1 person running their own daycare, they have 6 kids, all are full time (4 or 5 days a week). It's $1500 a month for 5 days, $1200 a month for 4 days.

Now here's the kicker...

These are the days off the daycare takes that we have to PAY for:
MLK - 1 day
Presidents - 1 day
Spring Break - 5 days (1 week)
Memorial Day - 1 day
Independence Day - 1 day
Summer Break - 15 days (3 weeks)
Labor Day - 1 day
Veteran's Day - 1 day
Thanksgiving - 5 days (1 week)
Winter Break - 10 days (2 weeks)

Now if you count that, it totals 41 days. 41 business days. That's OVER 8 WEEKS that daycare is closed during the year that we have to pay for. 2 MONTHS OFF, 1/6th of the year, that we are paying for without getting any service. And the worst part is this is not unusual for our area. My wife and I both work full time, and we have to trade off taking time off work to cover the days daycare is closed to watch out own kids.

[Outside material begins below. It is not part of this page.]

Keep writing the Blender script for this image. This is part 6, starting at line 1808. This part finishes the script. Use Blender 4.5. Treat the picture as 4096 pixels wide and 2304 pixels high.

So like I said, I've read most of the posts in this thread, and I agree that daycares should take holidays paid cause most others get them too. I'm all for the 10 major holidays a year, including days around Thanksgiving, Christmas, and New Years (hell, take a whole week off during X-mas, that's fine), but 2 months off is a crazy hardship for parents, and there really should be some kind of law preventing daycares from charging for more then the first 2 weeks they take off.
I agree with the others. I don't take that much time off, in my area parents don't have jobs to get that much time off. It sounds like your provider may have lot of teacher parents, who get that time off. If that is the case, then she has set her hours and days off to match what most of her clients need. But you DID sign the contract. And complaining about it after you agreed to and signed it, well that isn't fair. You had one option, which was not to sign that contract. Now you have another option which is to give the notice your contract requires, and find a new provider with less days off. So see, at the end of the day you did and still do have choices.